From Dylan, the reading continued with Richard John Neuhaus and "The Public Square," which comes at the back of every issue. Neuhaus often irritates us a lot, but not so much this time: an interesting review of John Lewis Gaddis, "The Cold War: A New History," some reflections on "Bonhoeffer Today," a well-placed seering critique of Judge Robert Pratt of the U.S. District Court for the Southern District of Iowa who tackles Prison Fellowship Ministries, and an even more seering critique of Yale Divinity School's spring issue of "Reflections"--an issue devoted to "Sex and the Church." Writes Neuhaus, "I haven't read all of it, but the message seems to be: Sex good, Church bad."

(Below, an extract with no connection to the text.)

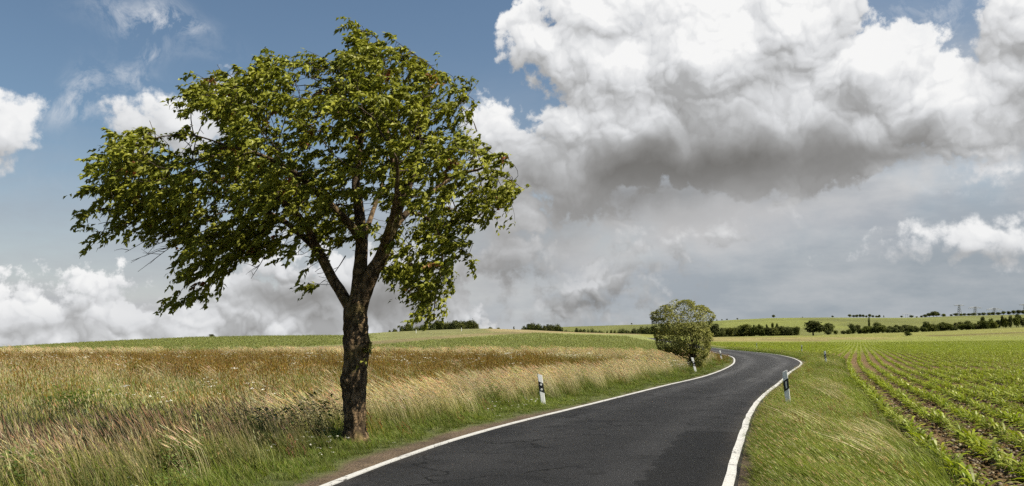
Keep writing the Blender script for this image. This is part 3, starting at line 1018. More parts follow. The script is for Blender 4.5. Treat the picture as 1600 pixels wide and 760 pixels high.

Tomorrow morning Husband John promises to get back into the issue and read Timothy George on "Southern
Baptists After the Revolution," Lauren Weiner (not Winner) on "The Forgotten Queens of Islam," and a remeniscence on Jaroslav Pelikan, late professor of history at Yale, whose multi-volume history of the Christian Tradition I am now plowing through as I work on my own church history text, under contract with Zondervan.


  1. Hey, congratulations on the new blog! Wish I could sit in on the music course. My husband is a big Dylan fan, although his voice puts me off marathon listening sessions. (I prefer Joan Baez cover versions.) I heard him in concert a few years ago with Paul Simon, the sound of which, my uncle pointed out, is reminiscent of a duet between a violin and a chainsaw. But Dylan's certainly got the patience of Job, with his eternal touring. I hope you'll keep us posted on other artists you discuss on the course!

  2. Welcome to the blogosphere, Ruth. Dylan is not a favorite of mine, but he is definitely a significant part of American culture. I look forward to more reflections.

  3. Way to go Ruth! I love your blog. Just today, I tried to locate Dylan's childhood home in Duluth (no no avail -- had only a picture, but no street address) It sold a couple of years ago on e-bay for $94,000, Then, I arrived home this evening and discovered your wonderful blog with a Dylan post!